Now where’s that Manga porn game with the 10-speed dildo…
If you go to 40.40 in this video you will see what happens when you put an airport in the middle of a city. Duh. Sim City 101.
https://www.youtube.com/watch?v=09P7JfE9wH4
Ahh…the legitimacy reinforcing lao wai who’s deeply immersing himself into that most traditional of Chinese cultural activities: mass rehearsed and performed “kung fu”. Would make any North Korean proud, Grasshopper…
Isn’t Zhengzhou one of the world’s economic megahub logistics crossroads capitals for pollution?
If this s the same Zhengzhou as where the Yutong bus factory is, trust me it is a compete s@@thole. Obviously the PCMP journals have not visited themselves.
Didn’t Hong Kong once have a airport smack in the middle of Kowloon City ?
Don’t be cruel ! Zhengzhou does actually exist ( and I have actually been there )
The air is foul, the roads are fouler, but it does ( or did) boast the funniest sign I ever saw for the local train ticket booking office :
“CHOOCHOO TICKET RESERVE”
The difference is that Kai Tak was originally built when there wasn’t much else in East Kowloon, and then the city grew up around it.

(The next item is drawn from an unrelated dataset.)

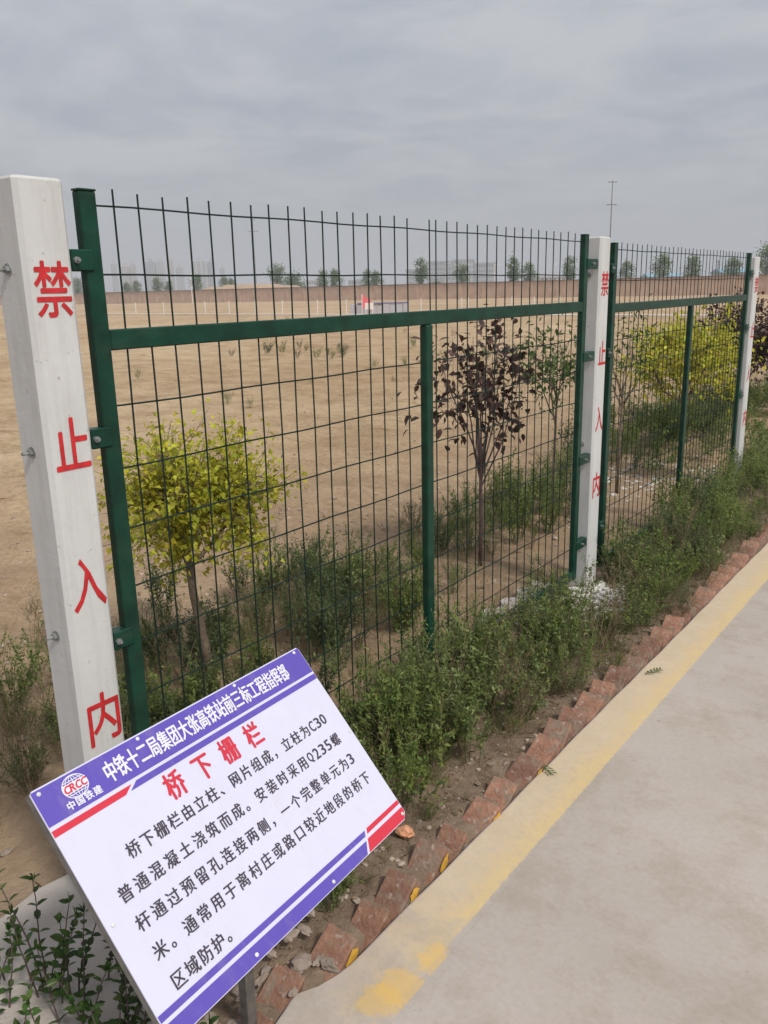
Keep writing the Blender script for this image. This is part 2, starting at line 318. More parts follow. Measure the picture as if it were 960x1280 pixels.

To deliberately plan to put an airport in the middle of a city takes a special mixture of arrogance and stupidity. The kind that says “Here is a Very Expensive Construction Project. It must be given pride of place so that everyone can see how expensive it is so that we will get promoted.” Because a city is a canvas for showing off official achievements, and not a place where people live or anything.
@Cassowary: BINGO for summing up all that is about modern CCP China.
If it’s Japanese, it’s not Scotch. It’s Japanese whisky.
@Gooddog: I watched the SimCity video. Only prisoners died. Airports in cities are fine. Possibly even advantageous to the Security Bureau budget.